Socrates' Economics

Table of Contents
Superphysics Note
I had always admired the genius of Glaucon and his brother Adeimantus.

There is something truly divine in you arguing for the superiority of adharma, and remaining unconvinced by your own arguments.
You were not satisfied with my answer to Thrasymachus that proved the superiority of dharma over adharma.
Glaucon and the rest wanted to arrive at the truth:
- On the nature of dharma and adharma, and
- On their relative advantages.
This question is serious and needs very good eyes.

Suppose that a short-sighted person were asked to read small letters from afar. He would start reading the large letters first, then the smaller ones.
Dharma is sometimes spoken of as the virtue of an individual, and sometimes as the virtue of a State.
A State is larger than an individual. Its quantity of dharma is likely to be larger and more easily seen. And so we should enquire into the nature of dharma and adharma:
- as they appear in the State, and
- in the individual.
We should start from the bigger to the smaller and then compare them. If we imagine the State in process of creation, we shall see the dharma and adharma of the State in process of creation also.
Socrates’ Minimum Needs and Division of Labour

We can more easily discover dharma and adharma after the State is completed. A State arises out of the needs of mankind. No one is self-sufficing. We all have many wants. Many persons are needed to supply them.
One takes a helper for one purpose and another helper for another purpose.
When these partners and helpers are gathered together in one habitation the body of inhabitants is called a State. They exchange with one another. One gives, another receives, under the idea that the exchange will be for their good.
When these partners and helpers are gathered together in one habitation the body of inhabitants is called a State.

The true creator of a State is necessity.
- The first and greatest of necessities is food, which is the condition of life and existence.
- The second is a dwelling.
- The third clothing and the like.
How will our city be able to supply this great demand? One man is a husbandman, another a builder, someone else a weaver. We add to them a shoemaker or some other purveyor to our bodily wants.
The barest notion of a State must include 4-5 men. Each will bring the result of his labours into a common stock. The individual husbandman produces for four. He labours 4 times as long and as much as he needs to provide food for others and himself.
Will he provide only for himself 1/4 of the food in 1/4 of the time? In the remaning 3/4 of his time, he will make a house, coat or shoes, having no partnership with others?
The barest notion of a State must include 4-5 men.
He should aim at producing food only and not at producing everything.


Yes, that would be the better way. We are not all alike. There are diversities of natures among us which are adapted to different occupations.
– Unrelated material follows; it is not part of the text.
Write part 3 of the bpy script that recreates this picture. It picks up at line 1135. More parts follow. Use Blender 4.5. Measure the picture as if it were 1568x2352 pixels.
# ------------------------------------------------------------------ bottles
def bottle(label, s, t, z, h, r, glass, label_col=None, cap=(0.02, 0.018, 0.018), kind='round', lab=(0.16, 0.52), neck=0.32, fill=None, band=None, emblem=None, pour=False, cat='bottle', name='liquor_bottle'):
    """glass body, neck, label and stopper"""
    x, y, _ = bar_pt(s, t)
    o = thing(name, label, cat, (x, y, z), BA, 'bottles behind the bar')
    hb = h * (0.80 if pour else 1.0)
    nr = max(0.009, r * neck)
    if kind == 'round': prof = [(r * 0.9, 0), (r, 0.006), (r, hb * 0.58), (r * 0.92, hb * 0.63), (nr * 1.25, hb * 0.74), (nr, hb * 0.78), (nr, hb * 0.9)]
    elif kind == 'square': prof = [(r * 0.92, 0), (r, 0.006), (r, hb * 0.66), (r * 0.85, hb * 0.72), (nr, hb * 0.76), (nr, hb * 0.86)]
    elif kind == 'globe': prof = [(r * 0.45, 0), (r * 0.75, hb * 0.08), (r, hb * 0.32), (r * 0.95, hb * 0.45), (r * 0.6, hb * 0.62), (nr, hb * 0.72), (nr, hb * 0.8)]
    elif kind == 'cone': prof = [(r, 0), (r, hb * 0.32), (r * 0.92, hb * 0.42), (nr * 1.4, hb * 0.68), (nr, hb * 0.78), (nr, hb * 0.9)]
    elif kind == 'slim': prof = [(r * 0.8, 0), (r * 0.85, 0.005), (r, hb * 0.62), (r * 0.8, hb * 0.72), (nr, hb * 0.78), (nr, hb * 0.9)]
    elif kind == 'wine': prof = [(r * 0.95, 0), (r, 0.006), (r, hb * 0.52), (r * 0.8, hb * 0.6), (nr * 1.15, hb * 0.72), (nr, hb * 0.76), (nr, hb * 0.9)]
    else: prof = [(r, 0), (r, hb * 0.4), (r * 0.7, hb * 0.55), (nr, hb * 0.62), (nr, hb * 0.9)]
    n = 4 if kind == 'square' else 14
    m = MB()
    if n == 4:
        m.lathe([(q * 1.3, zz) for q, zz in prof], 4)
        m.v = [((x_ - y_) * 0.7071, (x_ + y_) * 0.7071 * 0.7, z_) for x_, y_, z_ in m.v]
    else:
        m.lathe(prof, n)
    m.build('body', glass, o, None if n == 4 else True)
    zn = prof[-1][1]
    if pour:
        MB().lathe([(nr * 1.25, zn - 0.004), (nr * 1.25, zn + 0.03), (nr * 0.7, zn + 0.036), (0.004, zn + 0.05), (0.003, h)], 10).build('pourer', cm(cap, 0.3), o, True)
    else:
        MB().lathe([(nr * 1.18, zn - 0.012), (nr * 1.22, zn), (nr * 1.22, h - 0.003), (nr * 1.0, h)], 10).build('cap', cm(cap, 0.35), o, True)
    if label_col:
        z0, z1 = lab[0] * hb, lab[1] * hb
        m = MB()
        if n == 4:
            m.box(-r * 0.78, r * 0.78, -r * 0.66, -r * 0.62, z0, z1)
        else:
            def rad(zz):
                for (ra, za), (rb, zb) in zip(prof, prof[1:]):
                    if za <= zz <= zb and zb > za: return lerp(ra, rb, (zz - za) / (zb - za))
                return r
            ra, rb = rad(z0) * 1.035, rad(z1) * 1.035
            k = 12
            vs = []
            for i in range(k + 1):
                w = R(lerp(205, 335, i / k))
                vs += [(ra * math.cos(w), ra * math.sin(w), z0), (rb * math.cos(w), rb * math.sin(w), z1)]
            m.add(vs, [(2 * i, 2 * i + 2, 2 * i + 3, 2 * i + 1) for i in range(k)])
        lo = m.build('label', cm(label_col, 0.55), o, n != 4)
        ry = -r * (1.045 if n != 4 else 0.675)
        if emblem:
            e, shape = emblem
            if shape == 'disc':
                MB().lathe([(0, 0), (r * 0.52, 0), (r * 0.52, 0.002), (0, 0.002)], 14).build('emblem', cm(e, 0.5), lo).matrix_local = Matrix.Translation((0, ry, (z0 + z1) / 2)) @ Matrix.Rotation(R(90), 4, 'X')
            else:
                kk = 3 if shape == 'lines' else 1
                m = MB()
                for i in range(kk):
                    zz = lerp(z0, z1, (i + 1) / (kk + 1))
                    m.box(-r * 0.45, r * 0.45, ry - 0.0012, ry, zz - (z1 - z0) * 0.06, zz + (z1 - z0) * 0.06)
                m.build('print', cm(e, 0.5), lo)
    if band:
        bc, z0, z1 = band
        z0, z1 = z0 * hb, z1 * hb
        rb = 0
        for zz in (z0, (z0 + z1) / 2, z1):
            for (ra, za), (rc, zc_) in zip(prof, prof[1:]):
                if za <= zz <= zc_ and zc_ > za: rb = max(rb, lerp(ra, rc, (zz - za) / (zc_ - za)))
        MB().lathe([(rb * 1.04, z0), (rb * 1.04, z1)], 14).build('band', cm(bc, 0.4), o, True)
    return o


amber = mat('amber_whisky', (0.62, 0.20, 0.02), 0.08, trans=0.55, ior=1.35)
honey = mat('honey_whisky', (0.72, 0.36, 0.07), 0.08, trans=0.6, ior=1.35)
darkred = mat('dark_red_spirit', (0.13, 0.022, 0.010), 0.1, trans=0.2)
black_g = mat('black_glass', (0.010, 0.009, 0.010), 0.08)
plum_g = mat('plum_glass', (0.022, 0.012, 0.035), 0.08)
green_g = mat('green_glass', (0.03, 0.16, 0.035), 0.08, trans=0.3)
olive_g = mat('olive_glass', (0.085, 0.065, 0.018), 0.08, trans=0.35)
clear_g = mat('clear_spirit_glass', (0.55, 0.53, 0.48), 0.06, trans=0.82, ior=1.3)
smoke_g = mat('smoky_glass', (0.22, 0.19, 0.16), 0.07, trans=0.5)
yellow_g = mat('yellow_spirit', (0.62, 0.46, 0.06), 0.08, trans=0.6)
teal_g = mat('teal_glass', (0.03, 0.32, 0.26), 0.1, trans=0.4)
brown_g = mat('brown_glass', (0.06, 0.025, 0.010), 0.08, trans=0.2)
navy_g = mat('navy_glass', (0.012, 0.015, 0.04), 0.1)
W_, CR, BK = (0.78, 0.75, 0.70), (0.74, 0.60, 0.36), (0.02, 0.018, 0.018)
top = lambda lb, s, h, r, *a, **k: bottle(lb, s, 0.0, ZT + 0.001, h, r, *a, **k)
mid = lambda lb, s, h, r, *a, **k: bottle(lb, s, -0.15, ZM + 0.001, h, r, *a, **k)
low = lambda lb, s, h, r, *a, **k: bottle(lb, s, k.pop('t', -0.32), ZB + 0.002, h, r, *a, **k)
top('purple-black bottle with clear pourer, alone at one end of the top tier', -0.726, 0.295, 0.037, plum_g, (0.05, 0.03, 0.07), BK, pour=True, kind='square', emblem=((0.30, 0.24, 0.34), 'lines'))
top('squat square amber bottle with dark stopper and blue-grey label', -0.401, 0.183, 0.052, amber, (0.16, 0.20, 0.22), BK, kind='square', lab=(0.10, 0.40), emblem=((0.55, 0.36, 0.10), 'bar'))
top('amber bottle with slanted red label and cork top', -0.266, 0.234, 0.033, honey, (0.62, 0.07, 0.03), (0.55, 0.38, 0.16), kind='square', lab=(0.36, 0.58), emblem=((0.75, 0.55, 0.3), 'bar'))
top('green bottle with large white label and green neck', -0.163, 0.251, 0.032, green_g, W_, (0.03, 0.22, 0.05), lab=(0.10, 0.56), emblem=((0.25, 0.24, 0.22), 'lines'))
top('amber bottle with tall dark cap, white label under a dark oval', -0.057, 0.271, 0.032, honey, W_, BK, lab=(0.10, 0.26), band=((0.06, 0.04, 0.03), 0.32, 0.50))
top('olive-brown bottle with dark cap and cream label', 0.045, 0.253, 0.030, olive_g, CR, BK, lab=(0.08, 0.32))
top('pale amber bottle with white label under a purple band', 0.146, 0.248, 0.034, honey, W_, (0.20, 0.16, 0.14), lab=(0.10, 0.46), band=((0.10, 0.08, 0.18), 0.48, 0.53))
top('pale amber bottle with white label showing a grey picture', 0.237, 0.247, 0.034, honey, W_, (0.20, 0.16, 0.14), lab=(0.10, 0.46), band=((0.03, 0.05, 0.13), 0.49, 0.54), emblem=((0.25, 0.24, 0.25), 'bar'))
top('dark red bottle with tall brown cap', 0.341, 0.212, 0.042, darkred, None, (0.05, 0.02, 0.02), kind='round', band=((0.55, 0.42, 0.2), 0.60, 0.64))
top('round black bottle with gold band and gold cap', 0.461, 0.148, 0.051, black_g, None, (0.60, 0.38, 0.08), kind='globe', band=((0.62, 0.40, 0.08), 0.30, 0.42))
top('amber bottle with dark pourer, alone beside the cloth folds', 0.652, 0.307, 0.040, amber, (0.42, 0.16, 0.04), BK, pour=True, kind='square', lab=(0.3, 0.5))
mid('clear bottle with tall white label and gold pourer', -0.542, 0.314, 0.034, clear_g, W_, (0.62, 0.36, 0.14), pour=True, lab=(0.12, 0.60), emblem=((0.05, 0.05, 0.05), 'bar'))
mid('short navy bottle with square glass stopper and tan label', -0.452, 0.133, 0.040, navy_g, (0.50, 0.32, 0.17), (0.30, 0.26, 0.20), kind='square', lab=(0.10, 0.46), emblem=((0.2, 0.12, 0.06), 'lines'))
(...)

A person works better when he has only one occupation instead of many. A work is spoilt when not done at the right time.
Business does not wait when the doer of the business is at leisure. Instead, the doer must follow up what he is doing, and make the business his first object.
If so, we must infer that all things are produced more plentifully and easily and of a better quality when one man does one thing which is natural to him and does it at the right time, and leaves other things.

Then more than four citizens will be needed.
- The husbandman will not make his own plough or other implements of agriculture.
- The builder will not make his tools if he too needs many.
- The same is true for the weaver and shoemaker.
Thus, carpenters, smiths, and many other artisans, will be sharers in our little State which is already beginning to grow. We can even add:
- shepherds and other herdsmen so that our husbandmen can have oxen to plough with and our builders can have draught cattle, and
- weavers so that they can have fleeces and hides.

At this point, our State will not be very large but not too small. Then it is impossible to place a city where nothing needs to be imported.
Then there must be another class of citizens who will bring the supply from another city. A trader must have something to give or produce at home must be not only enough for themselves, but such both in quantity and quality as to accommodate those from whom their wants are supplied.
This would require more husbandmen and artisans, merchants who import and export. If merchandise is to be carried over the sea, many skilful sailors will also be needed.
They will need a marketplace and money-token to exchange their productions. If a husbandman or an artisan brings some product to market, and no one is available to exchange with him, he will not sit idle in the market-place.
He will find people there who, seeing the want, be salesmen. In well-ordered states, these salesmen are commonly those who are the weakest in bodily strength and are therefore of little use. Their duty is to be in the market to give money in exchange for goods from sellers and to take money from the buyers.
This want, then, creates a class of retail-traders in our State.
- ‘Retailer’ is the term for to those who sit in the market-place engaged in buying and selling.
- ‘Merchants’ are those who wander from one city to another.
- ‘Hirelings’ are another class of servants, who are intellectually hardly on the level of companionship.
- They have plenty of bodily strength for labour which they sell.
- ‘Hire’ is the name for the price of their labour.
- These hirelings help to make up our population.